Tony Abbott said the "hideous" images demonstrated the brutality of Islamic State fighters, who have gained control of a large swathe of Syria and Iraq.

He told ABC radio "There are more photographs in newspapers in Australia today of the kind of hideous atrocities that this group is capable of. Islamic State - as they're now calling themselves - it's not just a terrorist group, it's a terrorist army and they're seeking not just a terrorist enclave but effectively a terrorist state, a terrorist nation."

"This does pose extraordinary problems — extraordinary problems, not just for the people of the Middle East, but for the wider world and we see more and more evidence of just how barbaric this particular entity is" he added.

US Defense Secretary Chuck Hagel - currently visiting Australia - said the photograph showed the threat Islamic State (known as ISIL in the US) poses to the Western societies.

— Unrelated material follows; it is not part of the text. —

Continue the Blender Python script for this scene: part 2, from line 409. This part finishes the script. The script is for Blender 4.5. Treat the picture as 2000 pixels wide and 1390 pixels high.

He said "ISIL is a threat to the civilised world, certainly to the United States, to our interests, as it is to Europe, it is to Australia."

Sharrouf was among nine men accused of stockpiling bomb-making materials and plotting terrorist attacks in Sydney and Melbourne in 2007. He pleaded guilty to terrorism offences and was jailed for four years in 2009.

He was banned from leaving Australia due to the terrorist threat he posed, but managed to escape with his wife and three sons last year by using his brother's passport.